Archiv | Mai 2022

Gothaer Bekenntnisse

Gestern hab ich kurz tagesthemen eingeschaltet. Und hab mich gewundert… da stand Deniz Yücel in einem Seniorenheim und war umgeben von wild gestikulierenden Bewohnern… es hat etwas gedauert, bis ich verstanden hab, was ich da eigentlich sah: der PEN tagte in Gotha… 

von Ramona Ambs 

Gotha steht als Begriff schon immer unter einem besonderen Stern. Das Wort besteht aus fünf Buchstaben, die aber eigentlich nix dafür können: GOTHA
Ganz Offenbar Tobt Hier Alles! Da steppt also per se der Bär.
Gotha ist eine Residenzstadt, deren Name von einer Siedlung Villa Gothaha, abstammt, was soviel wie „gutes Wasser“ bedeutet. Die Stadt hat ein schickes Schloss mit dem betörenden Namen Friedensstein; es gibt das berühmte Gothaer Programm und neuerdings das Gothaer Softwarepaket und dann gibt es noch den Gotha, – quasi das deutsche Adelsverzeichnis. Es taugt aber übrigens nix, weil wir Prinzessinnenreporter dort weder an prominenter Stelle aufgeführt sind, noch auch nur Erwähnung finden. Stattdessen findet man dort aufgelistet die lebenden Mitglieder der aus Europa stammenden, regierenden Häuser, andere fürstliche Häuser Europas sowie die deutschen, ehemals reichsständischen gräflichen Familien. Also der Gotha ist quasi eine Vereinigung von Adligen, die ihre Ehre (und die Verachtung für den Plebs) qua Geburt erworben haben, -und nicht per Bleistift und Füller wie die Mitglieder des PEN, der wiederum den literarischen Hochadel abbildet, aber eben zusätzlich noch eine politische und moralische Instanz sein wollte. Und eigentlich war das eine sehr notwendige Vereinigung, denn angesichts von Verfolgung, Unterdrückung und Zensur von Schriftstellern und Journalisten in aller Welt, war es vor allem der PEN, der sich für deren Schutz und die Durchsetzung freier Meinungsäußerung einsetzte. 

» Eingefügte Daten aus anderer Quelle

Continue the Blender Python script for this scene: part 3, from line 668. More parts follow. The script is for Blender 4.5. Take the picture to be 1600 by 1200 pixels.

Diesem unbotmäßigem Treiben wurde gestern dann jedoch Einhalt geboten. 

Der Adelsverein der schreibenden Zunft hat bereits im Vorfeld durch die lautstarken Rücktrittsforderungen einiger Mitglieder und dem Lancieren interner mails den eigenen Ruf beschädigt, so dass jedem, der noch ein wenig auf diesen Verein gesetzt hat, Angst und Bange werden musste. Dabei war der PEN auf einem guten Weg. Mit der Wahl von Deniz Yücel hatte man jemanden gefunden, der sowohl konkrete Ahnung von Verfolgung aufgrund von Meinung hatte, als auch einen talentierten – und für PEN-Verhältnisse- jungen Schreiberling. Aber es fehlte ihm der Stallgeruch. Es mangelte ihm einfach an der nötigen Flatterie, um sich die Gewogenheit der altehrwürdigen eingesessenen PENler zu erhalten. Man muss buckeln können, wenn man von draußen kommt und bleiben will. Das hatte man dem Migrantensohn, schon bei der Begrüßung, mit eben dieser Bezeichnung, vermittelt. 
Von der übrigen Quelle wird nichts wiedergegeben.